長男の写真を集めたアルバムを手に取る父親(撮影・井上貴博)

 広島県福山市緑町の緑町公園そばで昨年11月、男児が水路に転落して死亡した事故。男児の両親が中国新聞の取材に応じ、「毎日会いたくてたまらない」と突然に息子を失った悲しみを語った。以前にも別の転落事故が起きた現場。「これ以上、被害が続かないでほしい」と市に再発防止を求めた。

 男児は当時4歳で、弟(生後11カ月)を含む4人家族。ボール遊びなどが好きな活発な子だったという。会社員の30代の父親は「サッカーを習いたいと言うので、ボールに慣れさせようと休みの日は公園に通っていた」と語る。「幼稚園で友達に会うのも楽しみにしていて、みんなと仲良くなれる子でした」。母親は帰宅後、遊んだ友達の名前をうれしそうに話す笑顔を思い出す。

 男児は弟の面倒見も良かったという。危ない所があると抱き上げたり、泣くとあやしたりしていた。母親には「(弟が)歩くようになったら一緒に手をつないで歩く」「大きくなったらお母さんが行きたいところに連れていってあげる」と話していた。そんな優しい一面もあったわが子を失った両親。母親は悔しさをにじませ、「2人一緒に育っていくところを見たかった」と目頭を押さえた。
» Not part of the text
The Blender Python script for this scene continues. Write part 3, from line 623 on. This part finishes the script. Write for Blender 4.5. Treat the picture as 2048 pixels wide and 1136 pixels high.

 事故当日はいつものように兄弟を連れて、幼稚園の友達やその家族と公園に出かけていた。ふと気が付くと男児がいなくなり、捜し続けたが、水路で発見されたという。「水のある所には絶対行かないよう日頃から言ってきた。でも4歳ではなかなか分からないと思うんです」。母親は複雑な胸の内を語った。

 事故当時、両親は「ショックで他のことは考えられない状態だった」とも語る。しかし、四十九日が近づくにつれ、これまでの市の対策に目が向くようになった。年末に市に連絡し、年明けからやりとりが始まった。現場となった水路では、過去にも子どもたちが転落して死亡する事故があった。両親は「これまでの対応が知りたいが、求めている答えが出てこない」ともどかしさを募らせる。

 市は事故後、男児が進入した隙間にフェンスを取り付けた。今後は水路に面した他の公園や公共施設でも有識者たちから意見を聞きながら対策を進める方針。父親は「対策が必要なのは緑町公園だけではないはず。しっかり対策をしてほしい」と市の取り組みを注視していく考えだ。